* _DATA EXCERPT_:
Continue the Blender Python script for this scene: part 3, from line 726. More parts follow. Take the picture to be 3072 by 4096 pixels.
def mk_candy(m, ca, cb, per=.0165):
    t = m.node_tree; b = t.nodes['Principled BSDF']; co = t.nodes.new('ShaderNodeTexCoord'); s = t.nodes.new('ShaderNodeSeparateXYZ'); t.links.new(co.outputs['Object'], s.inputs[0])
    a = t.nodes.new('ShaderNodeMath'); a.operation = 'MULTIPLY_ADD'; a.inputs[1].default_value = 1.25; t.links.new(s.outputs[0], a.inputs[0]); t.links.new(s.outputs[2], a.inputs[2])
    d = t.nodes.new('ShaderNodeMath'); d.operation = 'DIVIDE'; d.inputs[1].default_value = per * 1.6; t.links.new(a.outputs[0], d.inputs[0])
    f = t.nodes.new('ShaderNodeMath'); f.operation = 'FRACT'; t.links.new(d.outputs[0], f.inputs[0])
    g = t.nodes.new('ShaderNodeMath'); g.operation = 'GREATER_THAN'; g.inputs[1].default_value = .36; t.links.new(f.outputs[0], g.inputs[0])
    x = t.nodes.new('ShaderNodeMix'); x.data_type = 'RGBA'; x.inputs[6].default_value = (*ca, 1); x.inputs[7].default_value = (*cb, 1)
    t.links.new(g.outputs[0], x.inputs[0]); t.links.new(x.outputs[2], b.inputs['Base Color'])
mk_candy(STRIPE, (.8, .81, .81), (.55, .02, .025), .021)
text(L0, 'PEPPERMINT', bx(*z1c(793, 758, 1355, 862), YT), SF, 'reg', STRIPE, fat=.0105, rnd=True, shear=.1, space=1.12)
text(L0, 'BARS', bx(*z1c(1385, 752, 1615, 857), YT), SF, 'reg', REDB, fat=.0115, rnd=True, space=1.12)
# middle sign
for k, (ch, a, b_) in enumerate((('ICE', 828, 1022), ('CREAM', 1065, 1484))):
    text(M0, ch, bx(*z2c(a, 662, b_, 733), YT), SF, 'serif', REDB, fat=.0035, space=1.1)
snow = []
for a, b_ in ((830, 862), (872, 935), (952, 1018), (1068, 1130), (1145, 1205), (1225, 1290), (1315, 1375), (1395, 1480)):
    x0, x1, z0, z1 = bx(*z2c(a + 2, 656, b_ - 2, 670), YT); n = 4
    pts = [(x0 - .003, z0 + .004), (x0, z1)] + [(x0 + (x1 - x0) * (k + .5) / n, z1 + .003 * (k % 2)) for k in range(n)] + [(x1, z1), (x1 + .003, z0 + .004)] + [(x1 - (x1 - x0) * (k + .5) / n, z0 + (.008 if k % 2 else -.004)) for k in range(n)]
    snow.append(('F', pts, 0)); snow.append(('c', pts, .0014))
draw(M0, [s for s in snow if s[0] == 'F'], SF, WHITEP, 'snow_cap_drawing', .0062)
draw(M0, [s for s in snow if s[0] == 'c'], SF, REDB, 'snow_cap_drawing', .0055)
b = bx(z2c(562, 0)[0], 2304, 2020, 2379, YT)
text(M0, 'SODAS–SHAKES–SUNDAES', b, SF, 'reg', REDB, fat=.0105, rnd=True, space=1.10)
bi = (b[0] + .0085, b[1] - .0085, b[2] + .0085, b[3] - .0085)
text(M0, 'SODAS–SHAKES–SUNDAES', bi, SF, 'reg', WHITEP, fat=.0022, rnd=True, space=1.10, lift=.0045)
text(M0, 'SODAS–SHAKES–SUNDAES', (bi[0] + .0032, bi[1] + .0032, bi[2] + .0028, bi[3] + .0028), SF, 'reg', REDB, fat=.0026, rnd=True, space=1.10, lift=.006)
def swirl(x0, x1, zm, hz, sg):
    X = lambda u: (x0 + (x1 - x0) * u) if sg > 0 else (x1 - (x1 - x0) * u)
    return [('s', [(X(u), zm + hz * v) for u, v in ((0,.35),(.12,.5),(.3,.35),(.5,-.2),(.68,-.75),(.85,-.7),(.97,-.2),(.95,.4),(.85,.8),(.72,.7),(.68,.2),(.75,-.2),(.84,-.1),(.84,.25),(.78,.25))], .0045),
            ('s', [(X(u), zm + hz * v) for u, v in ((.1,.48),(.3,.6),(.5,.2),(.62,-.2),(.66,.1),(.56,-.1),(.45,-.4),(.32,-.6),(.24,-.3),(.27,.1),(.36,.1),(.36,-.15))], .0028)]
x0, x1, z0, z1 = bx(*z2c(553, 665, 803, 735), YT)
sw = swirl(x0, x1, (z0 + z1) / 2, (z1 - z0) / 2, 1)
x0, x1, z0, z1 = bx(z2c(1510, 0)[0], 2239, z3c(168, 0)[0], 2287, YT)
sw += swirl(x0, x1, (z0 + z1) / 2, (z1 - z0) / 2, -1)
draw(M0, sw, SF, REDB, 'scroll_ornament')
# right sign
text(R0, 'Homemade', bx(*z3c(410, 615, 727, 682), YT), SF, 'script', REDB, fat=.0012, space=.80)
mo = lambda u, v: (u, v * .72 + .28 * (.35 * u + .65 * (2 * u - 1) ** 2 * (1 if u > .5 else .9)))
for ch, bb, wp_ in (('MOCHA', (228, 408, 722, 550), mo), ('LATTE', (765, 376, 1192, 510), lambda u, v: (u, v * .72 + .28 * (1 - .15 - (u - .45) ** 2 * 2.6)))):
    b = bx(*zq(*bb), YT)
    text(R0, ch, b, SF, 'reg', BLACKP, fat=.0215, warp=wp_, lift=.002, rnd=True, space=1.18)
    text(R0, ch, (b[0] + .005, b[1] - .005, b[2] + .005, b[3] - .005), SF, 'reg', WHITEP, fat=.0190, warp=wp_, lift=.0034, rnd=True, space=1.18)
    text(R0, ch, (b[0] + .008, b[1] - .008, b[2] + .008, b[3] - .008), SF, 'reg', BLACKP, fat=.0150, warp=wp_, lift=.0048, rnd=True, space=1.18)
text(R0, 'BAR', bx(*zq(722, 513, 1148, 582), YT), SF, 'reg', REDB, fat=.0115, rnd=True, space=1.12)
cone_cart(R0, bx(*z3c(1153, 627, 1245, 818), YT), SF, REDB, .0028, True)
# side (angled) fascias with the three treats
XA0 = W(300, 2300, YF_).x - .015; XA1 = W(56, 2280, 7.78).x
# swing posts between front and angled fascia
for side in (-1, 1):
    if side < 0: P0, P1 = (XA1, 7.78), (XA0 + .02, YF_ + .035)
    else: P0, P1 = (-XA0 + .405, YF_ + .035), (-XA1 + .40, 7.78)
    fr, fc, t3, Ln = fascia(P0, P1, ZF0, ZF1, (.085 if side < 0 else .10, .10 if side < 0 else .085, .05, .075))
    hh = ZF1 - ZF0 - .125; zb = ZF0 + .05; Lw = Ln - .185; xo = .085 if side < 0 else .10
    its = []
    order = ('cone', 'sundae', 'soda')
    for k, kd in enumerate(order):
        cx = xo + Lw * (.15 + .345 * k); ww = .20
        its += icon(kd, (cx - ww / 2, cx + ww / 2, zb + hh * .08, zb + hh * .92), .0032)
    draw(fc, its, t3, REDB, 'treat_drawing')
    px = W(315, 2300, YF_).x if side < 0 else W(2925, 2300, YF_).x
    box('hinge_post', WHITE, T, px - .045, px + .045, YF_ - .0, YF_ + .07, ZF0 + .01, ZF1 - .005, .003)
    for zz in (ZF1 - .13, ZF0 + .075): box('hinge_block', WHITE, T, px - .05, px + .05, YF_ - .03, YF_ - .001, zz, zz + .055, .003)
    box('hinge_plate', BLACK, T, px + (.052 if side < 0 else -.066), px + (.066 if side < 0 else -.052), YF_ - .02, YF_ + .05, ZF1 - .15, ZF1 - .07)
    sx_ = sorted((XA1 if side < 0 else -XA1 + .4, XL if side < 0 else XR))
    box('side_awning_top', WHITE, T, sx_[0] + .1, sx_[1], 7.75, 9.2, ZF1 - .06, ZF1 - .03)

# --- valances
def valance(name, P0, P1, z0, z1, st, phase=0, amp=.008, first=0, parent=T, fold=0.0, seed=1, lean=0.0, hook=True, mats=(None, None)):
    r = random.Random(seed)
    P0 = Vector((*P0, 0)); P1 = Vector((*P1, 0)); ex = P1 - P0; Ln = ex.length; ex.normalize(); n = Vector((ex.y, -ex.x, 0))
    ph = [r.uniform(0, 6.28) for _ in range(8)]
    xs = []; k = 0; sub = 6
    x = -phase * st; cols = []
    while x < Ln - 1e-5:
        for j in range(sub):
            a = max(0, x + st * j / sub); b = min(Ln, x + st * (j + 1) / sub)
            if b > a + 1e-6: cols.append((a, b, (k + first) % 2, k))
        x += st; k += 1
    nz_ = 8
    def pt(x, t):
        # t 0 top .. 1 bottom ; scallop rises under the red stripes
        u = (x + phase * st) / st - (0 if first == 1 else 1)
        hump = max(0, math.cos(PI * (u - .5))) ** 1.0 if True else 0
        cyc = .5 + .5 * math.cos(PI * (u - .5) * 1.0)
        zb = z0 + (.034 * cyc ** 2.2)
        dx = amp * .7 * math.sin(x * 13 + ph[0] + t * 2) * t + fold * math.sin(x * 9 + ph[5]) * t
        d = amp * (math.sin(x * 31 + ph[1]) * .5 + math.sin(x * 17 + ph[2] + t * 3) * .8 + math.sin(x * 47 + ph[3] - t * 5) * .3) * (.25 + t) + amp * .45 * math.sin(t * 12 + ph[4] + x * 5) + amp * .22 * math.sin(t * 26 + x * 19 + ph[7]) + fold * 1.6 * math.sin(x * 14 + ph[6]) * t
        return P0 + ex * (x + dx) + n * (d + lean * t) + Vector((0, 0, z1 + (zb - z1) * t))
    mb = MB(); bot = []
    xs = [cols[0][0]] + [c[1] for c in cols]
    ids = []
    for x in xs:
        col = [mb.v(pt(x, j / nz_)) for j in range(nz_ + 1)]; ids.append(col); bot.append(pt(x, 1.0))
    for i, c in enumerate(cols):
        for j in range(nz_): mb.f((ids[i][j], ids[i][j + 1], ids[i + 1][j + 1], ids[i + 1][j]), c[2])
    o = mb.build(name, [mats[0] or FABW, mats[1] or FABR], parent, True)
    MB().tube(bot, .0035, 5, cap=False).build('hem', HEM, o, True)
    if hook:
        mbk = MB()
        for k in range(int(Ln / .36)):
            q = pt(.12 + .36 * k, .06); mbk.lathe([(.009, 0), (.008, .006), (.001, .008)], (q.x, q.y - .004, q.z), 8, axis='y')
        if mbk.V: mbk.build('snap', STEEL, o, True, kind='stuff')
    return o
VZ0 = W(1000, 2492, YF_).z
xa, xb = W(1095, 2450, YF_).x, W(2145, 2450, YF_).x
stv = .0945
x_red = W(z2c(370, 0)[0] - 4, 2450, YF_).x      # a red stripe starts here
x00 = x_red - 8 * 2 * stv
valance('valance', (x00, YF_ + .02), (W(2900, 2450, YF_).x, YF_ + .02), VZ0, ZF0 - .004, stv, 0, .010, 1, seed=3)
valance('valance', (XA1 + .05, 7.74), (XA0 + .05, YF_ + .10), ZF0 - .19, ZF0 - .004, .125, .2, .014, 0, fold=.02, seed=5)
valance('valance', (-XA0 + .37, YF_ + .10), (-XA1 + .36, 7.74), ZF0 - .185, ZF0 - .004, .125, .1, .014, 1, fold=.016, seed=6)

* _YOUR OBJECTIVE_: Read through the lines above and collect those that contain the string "script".

* _RESULT FOR THIS EXERCISE_:
Continue the Blender Python script for this scene: part 3, from line 726. More parts follow. Take the picture to be 3072 by 4096 pixels.
text(R0, 'Homemade', bx(*z3c(410, 615, 727, 682), YT), SF, 'script', REDB, fat=.0012, space=.80)